DATA FOR PROCESSING |
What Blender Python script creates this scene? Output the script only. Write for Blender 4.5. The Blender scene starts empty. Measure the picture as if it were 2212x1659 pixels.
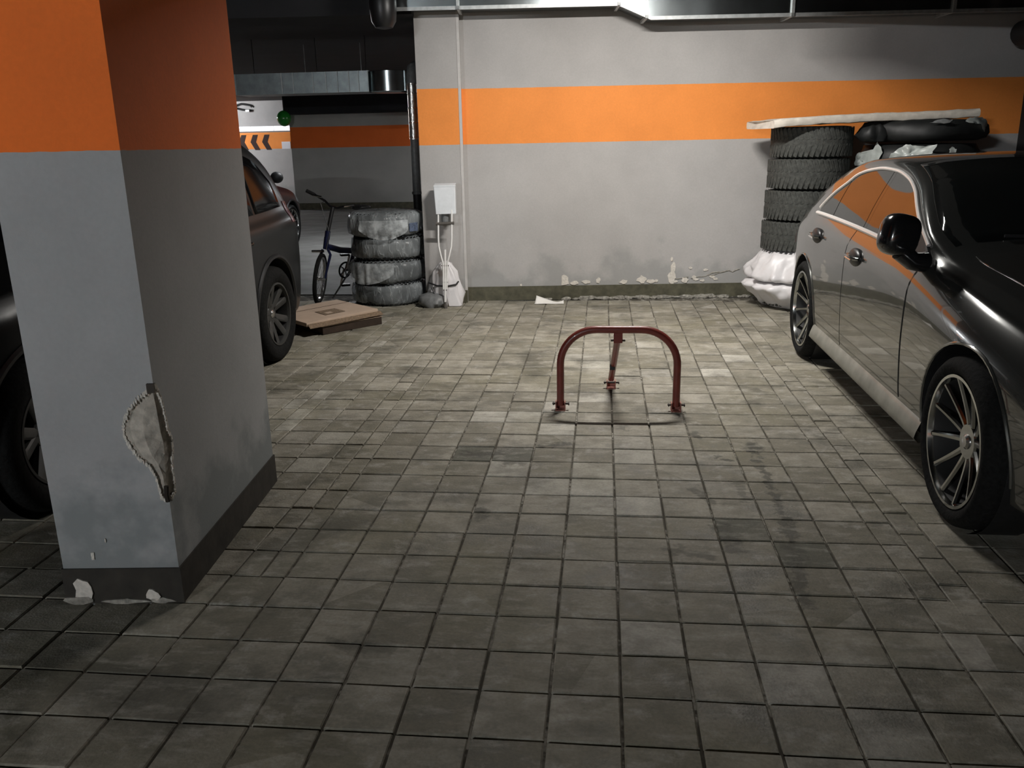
import bpy, bmesh, math, random
from mathutils import Vector, Matrix, noise
random.seed(7)
PI = math.pi
C = bpy.context.scene.collection
sc = bpy.context.scene

# ---------------------------------------------------------------- camera, world, lights, exposure
FPX, IW, IH = 1825.39, 2212, 1659
cam_d = bpy.data.cameras.new('camera'); cam = bpy.data.objects.new('camera', cam_d); C.objects.link(cam)
cam_d.sensor_fit = 'HORIZONTAL'; cam_d.sensor_width = 36.0; cam_d.lens = 36.0 * FPX / IW
cam_d.clip_start = 0.05; cam_d.clip_end = 100
_y, _p, _r = (math.radians(a) for a in (-6.2207, 15.8449, -1.15646))
_f = Vector((math.sin(_y) * math.cos(_p), math.cos(_y) * math.cos(_p), -math.sin(_p)))
_rt = Vector((math.cos(_y), -math.sin(_y), 0)); _u = _rt.cross(_f)
_R = math.cos(_r) * _rt + math.sin(_r) * _u
_U = -math.sin(_r) * _rt + math.cos(_r) * _u
CAM = Vector((-0.0663, -2.8566, 1.4952))
m = Matrix.Identity(4)
for i in range(3):
    m[i][0] = _R[i]; m[i][1] = _U[i]; m[i][2] = -_f[i]; m[i][3] = CAM[i]
cam.matrix_world = m
sc.camera = cam
def proj(x, y, z):
    d = Vector((x, y, z)) - CAM
    w = d.dot(_f)
    return (IW / 2 + FPX * d.dot(_R) / w, IH / 2 - FPX * d.dot(_U) / w, w)

wd = bpy.data.worlds.new('world'); sc.world = wd; wd.use_nodes = True
wd.node_tree.nodes['Background'].inputs[0].default_value = (0.55, 0.7, 0.75, 1)
wd.node_tree.nodes['Background'].inputs[1].default_value = 0.004

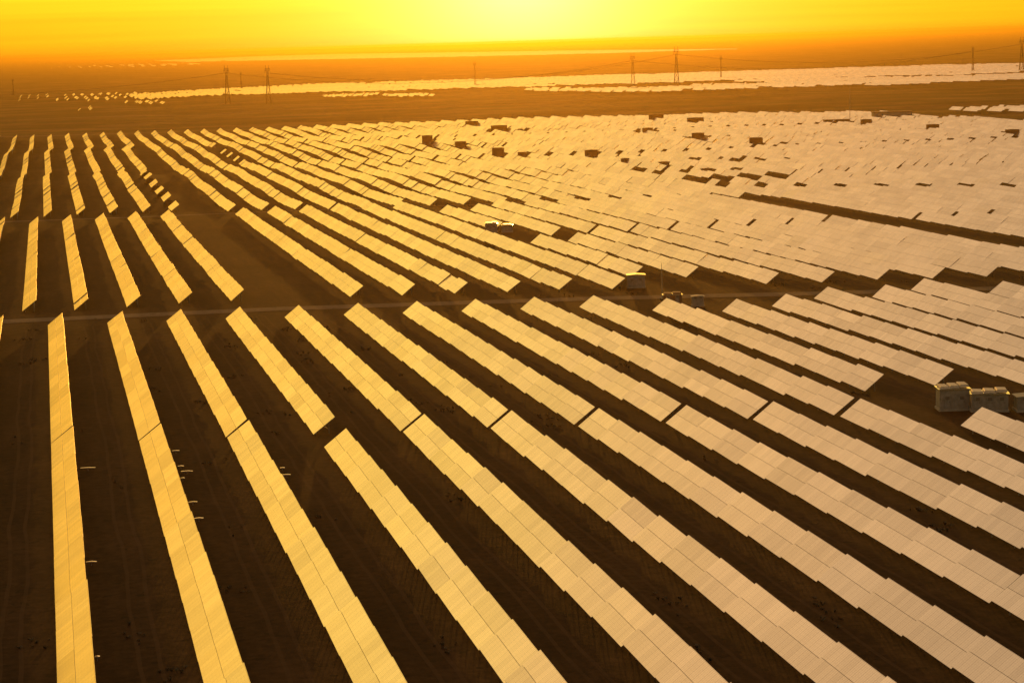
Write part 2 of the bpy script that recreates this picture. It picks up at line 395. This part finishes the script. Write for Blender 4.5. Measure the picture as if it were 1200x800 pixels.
for (x, y, i, sp_) in near300:
    if first: o = proto; first = False
    else:
        o = proto.copy(); C.objects.link(o)
        for c in pk:
            d = c.copy(); C.objects.link(d); d.parent = o
    o.location = (x+1.6, y, terr(x+1.6, y)+random.gauss(0, .05))
    o.rotation_euler = (R(random.gauss(.75, .2)), R(random.gauss(0, .6)), 0)
    i, k = rank[(round(x, 2), round(y, 2))]
    tone = 'deep golden' if i < 4 else ('golden' if i < 8 else 'pale tan')
    if i < 0: lab = f'{tone} solar table clipped by the left edge of the photo, {ordinal(k)} from the road'
    else: lab = f'{tone} solar table, {ordinal(k)} from the dirt road in the {ordinal(i+1)} foreground row from left'
    if k == 1 and i >= 0: lab = f'{tone} solar table nearest the dirt road in the {ordinal(i+1)} foreground row from left'
    tag(o, lab, 'solar panel', GROUP)
b = MB()
for (x, y, i, sp_) in tables:
    if (round(x, 2), round(y, 2)) in nearset: continue
    q = proj((x+1.6, y, terr(x+1.6, y)+2))
    if q[2] < 60 or q[0] < -260 or q[0] > 1460: continue
    o = Vector((x+1.6, y, terr(x+1.6, y)+random.gauss(0, .07 if y < 440 else (.10 if y < 800 else .14))))
    rot = Matrix.Rotation(R(random.gauss(0, .8)), 3, 'Y') @ Matrix.Rotation(R(random.gauss(.6, .2)), 3, 'X')
    e = sp_/2-.03; uo = 10.0*random.randint(1, 900)
    if q[2] < 800:
        half(b, 0, 1.985, -e, e, 0, .045, o, rot, uo); half(b, 2.015, 4, -e, e, 0, .045, o, rot, uo)
    else: half(b, 0, 4, -e, e, 0, .06, o, rot, uo)
    for yy in (-2.6, 2.6):
        b.bar(o+Vector((1, yy, -.6)), o+Vector((1, yy, 2.45)), .075, 2, 3)
        if q[2] < 900: b.bar(o+Vector((-.95, yy, -.6)), o+Vector((-.95, yy, .95)), .075, 2, 3)
so_ = b.build('solar_tables', [MT['glass'], MT['alu'], MT['steel']])
tag(so_, 'dense mass of smaller tilted solar tables filling the field beyond the dirt road', 'solar panels', kind='stuff')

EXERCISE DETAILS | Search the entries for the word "were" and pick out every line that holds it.

COMPLETE ANSWER |
What Blender Python script creates this scene? Output the script only. Write for Blender 4.5. The Blender scene starts empty. Measure the picture as if it were 2212x1659 pixels.
Write part 2 of the bpy script that recreates this picture. It picks up at line 395. This part finishes the script. Write for Blender 4.5. Measure the picture as if it were 1200x800 pixels.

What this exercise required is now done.